Friday, February 20, 2009

On This Day In History: A Death and A Birth


Lamborghini dies

Ferrucio Lamborghini died on this day in 1993, leaving behind a remarkable life story of a farm boy with big dreams. Born on his family's farm outside of Bologna, Italy, Lamborghini grew up tinkering with tractors. He enrolled in an industrial college near Bologna, where he studied machinery. Graduating just before World War II, Lamborghini then served as an engineer in the Italian Air Force. After the war he returned to his family's farm and began assembling tractors from leftover war vehicles. Lamborghini built such high-quality tractors that by the mid-1950s, the Lamborghini Tractor Company had become one of Italy's largest farm equipment manufacturers. But Ferrucio dreamt of cars. In 1963, he bought land, built an ultra-modern factory, and hired distinguished Alfa Romeo designer Giotti Bizzarini. Together they set out to create the ultimate automobile. In 1964, Lamborghini produced the 300 GT, a large and graceful sports car. By 1974, Ferrucio Lamborghini had sold out of the business bearing his name, but the company would never deviate from his initial mission to create exquisite vehicles at whatever cost.





Ansel Adams is born

The famous western photographer Ansel Adams is born in San Francisco. Adams' dramatic black and white images of Yosemite and the West are some of the most widely recognized and admired photographs of the 20th century.

Ansel Adams discovered his love of photography and the West during a family trip to Yosemite when he was 14 years old. He made his first photographs of the dramatic Yosemite Valley during that trip, and he returned to photograph the park every year thereafter for the rest of his life.

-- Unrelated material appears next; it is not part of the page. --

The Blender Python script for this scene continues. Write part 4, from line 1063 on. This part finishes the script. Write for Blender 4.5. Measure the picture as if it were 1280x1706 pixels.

Adams soon developed a tremendous passion and talent for photography, though it remained only a hobby for many years. From childhood, Adams had studied piano, and as a young man he embarked on a promising career as a concert pianist. It was only when he was in his late 20s that Adams decided to abandon music and make a career out of photography instead, choosing to make the West the focus of his work. During the next 20 years, Adams' distinctive treatment of the western landscape won him a dedicated following, especially among the growing community of outdoor enthusiasts in California. Today his majestic portraits of the snow-covered Yosemite Valley and haunting images of Saguaro cacti under an Arizona moon are so familiar as to almost be visual cliches. It is hard to remember that when Adams first published them, the pictures had a crystalline purity that few other nature photographers had achieved.

A dedicated conservationist, Adams deliberately used his photos to inspire a semi-religious reverence for the natural world that he hoped would encourage more Americans to protect and preserve wilderness. A lifelong member of the Sierra Club, Adams provided images for many of the club's early publications in the 1960s.

Besides being a brilliant artist, Adams was also a technical innovator and a teacher. Along with several other photographers, Adams founded "Group f/64," which was dedicated to promoting deep-focus photography and the use of "straight" images free from darkroom trickery. He created a number of innovative photographic techniques that he introduced to the general public through a series of books and an annual workshop in Yosemite.

In recognition of his lifelong efforts supporting the national park system, Mt. Ansel Adams in Yosemite was named in his honor shortly after he died in 1984.